Collateral is not risk management. Especially not in India.

Collateral is not risk management. Especially not in India.

Enforcement here is slow, expensive, and uncertain. A credit strategy built around collateral coverage is not a risk framework - it is a recovery plan for a loss already taken.

Indian private credit risk management has more layers than that.

Plan A - and this is where most of the work should go.

Lend to high-quality companies. Keep tenors short. Ensure regular coupon payments. Underwrite cash flows, not asset cover. If the deal needs collateral to work from day one, the underwriting hasn't been done.

Plan B is collateral.

It kicks in when Plan A breaks down - when the cash flows you underwrote didn't show up. At that point, collateral is a recovery tool. In India's enforcement environment, it is a slow and costly one.
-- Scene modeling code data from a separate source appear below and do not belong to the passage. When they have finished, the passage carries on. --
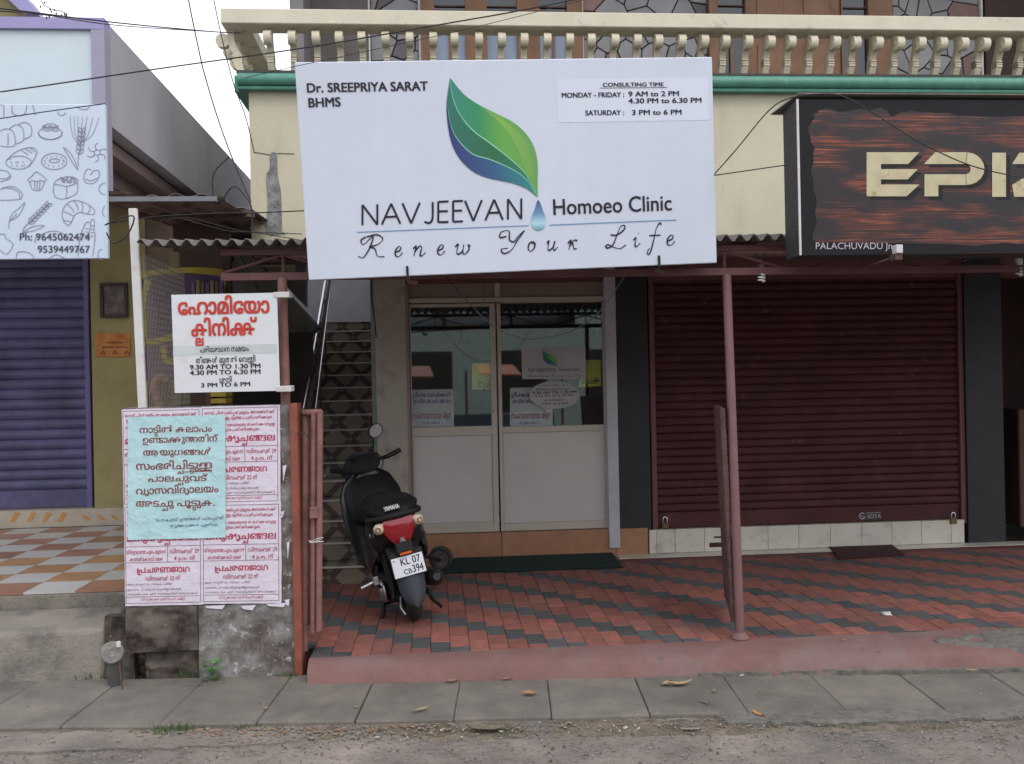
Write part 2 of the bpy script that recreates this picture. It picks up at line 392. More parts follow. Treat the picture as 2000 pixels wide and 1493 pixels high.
# sidewalk of concrete slabs
sw = MB().box(-8, 8, 4.35, 4.90, -.05, .02); swo = props(sw.build('sidewalk', joint), kind='structure')
for i in range(-17, 18):
    x0 = .154+.455*i; w_ = .452+random.uniform(-.002, .002)
    y1 = 4.905 if x0 > -.9 else 5.03
    mb = MB(); dz = random.uniform(-.004, .004); 
    mb.prism([(x0, 4.325+random.uniform(-.012, .012)), (x0+w_, 4.325+random.uniform(-.012, .012)), (x0+w_-.0, y1), (x0-.0, y1)], .0, .05+dz, 'xy')
    mb.build('slab', slabm, swo, bevel=.008, seg=2)
# crumbled asphalt lips (right part, before the curb and before the slabs)
def lip(name, pts, z0, h, mt, amp=.015):
    "irregular low crust whose outline is uneven"
    bm = MB(); ring = []
    n = len(pts)
    for i in range(n):
        p, q = Vector(pts[i]), Vector(pts[(i+1) % n]); k = max(2, int((q-p).length/.04))
        for t in range(k):
            c = p.lerp(q, t/k); ring.append((c.x+random.uniform(-amp, amp), c.y+random.uniform(-amp, amp)))
    top = [(x, y, z0+h*random.uniform(.75, 1.1)) for x, y in ring]; bot = [(x, y, z0-.03) for x, y in ring]
    n = len(ring); bm.add(top+bot, [tuple(range(n))]+[(i, n+i, n+(i+1) % n, (i+1) % n) for i in range(n)])
    return props(bm.build(name, mt), kind='structure')
lip('road_patch', [(.95, 4.86), (1.6, 4.86), (2.2, 4.83), (4.5, 4.83), (4.5, 4.99), (2.0, 4.99), (1.3, 4.93), (.95, 4.90)], .05, .022, asphm)
lip('road_patch', [(.95, 4.22), (1.5, 4.19), (2.1, 4.21), (2.5, 4.27), (2.5, 4.345), (.9, 4.345)], .03, .018, asphm)
lip('road_patch', [(-3.2, 4.06), (-1.6, 4.08), (-1.0, 4.12), (-.9, 4.20), (-1.25, 4.30), (-3.2, 4.30)], .03, .008, roadm)
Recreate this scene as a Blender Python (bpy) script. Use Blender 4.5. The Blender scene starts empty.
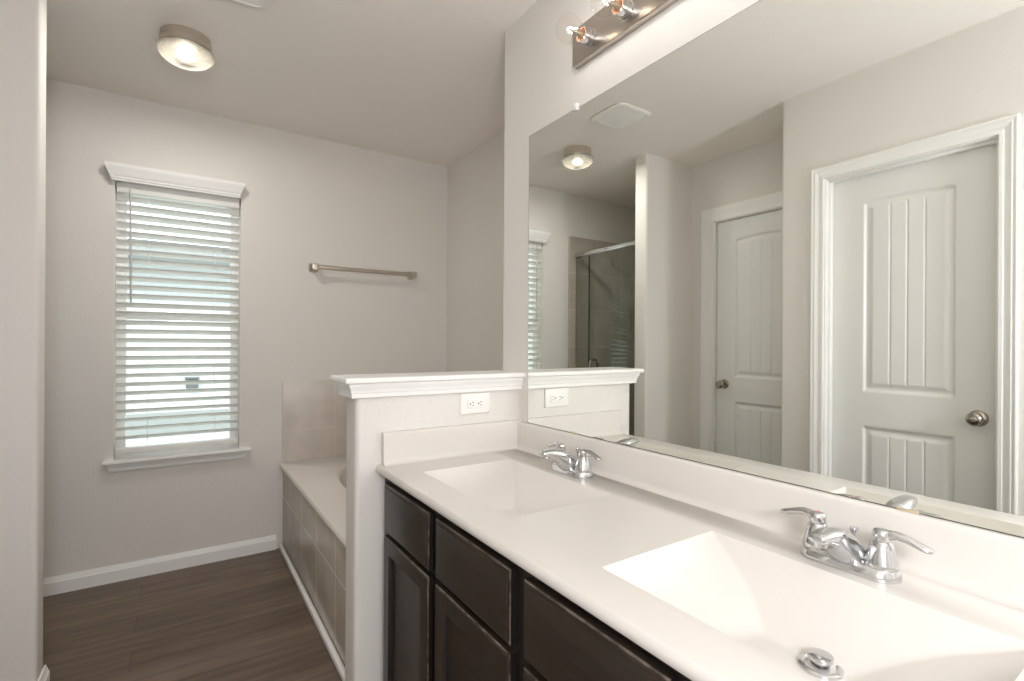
import bpy, bmesh, math, random
from mathutils import Vector, Matrix
random.seed(7)
PI = math.pi
SC = bpy.context.scene
COL = SC.collection

# ------------------------------------------------------------------ camera, world, lights, exposure
CAM = Vector((-1.07, 0.0, 1.2028))
cam_data = bpy.data.cameras.new('camera')
cam_data.sensor_width = 36.0
cam_data.lens = 17.574
cam_data.shift_y = 3.2 / 1024
cam_data.clip_start = 0.02
cam = bpy.data.objects.new('camera', cam_data)
COL.objects.link(cam)
yaw = math.radians(33.583)
cam.matrix_world = (Matrix.Translation(CAM) @ Matrix.Rotation(-yaw, 4, 'Z') @ Matrix.Rotation(PI / 2, 4, 'X')
                    @ Matrix.Rotation(0.0058, 4, 'Z'))
SC.camera = cam

world = bpy.data.worlds.new('sky')
SC.world = world
world.use_nodes = True
wn = world.node_tree.nodes
bg = wn['Background']
bg.inputs['Color'].default_value = (0.92, 0.97, 1.0, 1)
bg.inputs['Strength'].default_value = 2.1

def lamp(name, kind, loc, power, color, radius=0.05, rot=None):
    d = bpy.data.lights.new(name, kind)
    d.color = color
    if kind == 'SUN':
        d.energy = power
        d.angle = math.radians(3)
    else:
        d.energy = power
        d.shadow_soft_size = radius
    o = bpy.data.objects.new(name, d)
    o.location = loc
    if rot: o.rotation_euler = rot
    COL.objects.link(o)
    return o

# daylight on the house next door
lamp('sun', 'SUN', (0, -4, 8), 1.35, (1.0, 0.97, 0.93), rot=(math.radians(48), 0, math.radians(-20)))
# the photographer's flash, fired from just behind the camera
lamp('camera_flash', 'POINT', (-1.08, -0.62, 1.48), 50.0, (0.965, 1.0, 1.09), 0.14)

SC.view_settings.view_transform = 'Standard'
SC.view_settings.look = 'None'
SC.view_settings.gamma = 1.0
SC.view_settings.use_curve_mapping = False
SC.view_settings.exposure = 0.14
SC.cycles.use_denoising = True
SC.cycles.max_bounces = 16
SC.cycles.diffuse_bounces = 10
SC.cycles.glossy_bounces = 6
SC.cycles.transmission_bounces = 8
SC.cycles.transparent_max_bounces = 16
SC.cycles.sample_clamp_indirect = 6.0
SC.cycles.blur_glossy = 0.3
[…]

But collateral is not irrelevant. It is an important deterrent. A promoter who has pledged personal assets or shares behaves differently from one who hasn't. Collateral creates alignment - it raises the cost of default for the borrower, not just the lender. That behavioural dimension matters, even when enforcement is weak.

Useful. But not primary.

Plan C is portfolio construction. And this is non-negotiable.

No deal is immune to tail outcomes. Not a single one. Concentration limits, sector spread, tenor discipline, vintage mix - these are not portfolio hygiene. They are the last and most reliable line of defence.

Most credit strategies spend 90% of their energy on deal-level structuring and 10% on portfolio construction. In India, that ratio needs to flip. A well-constructed portfolio survives a bad deal. A poorly constructed one doesn't - regardless of how clean the security package looks on paper.

When Plan A and Plan B both fail - and over a full credit cycle, they will on some deals - Plan C is the only thing standing between a bad outcome and a catastrophic one.

In India, Plan C is not optional. It is the strategy.


Three plans. Most lenders operate on one.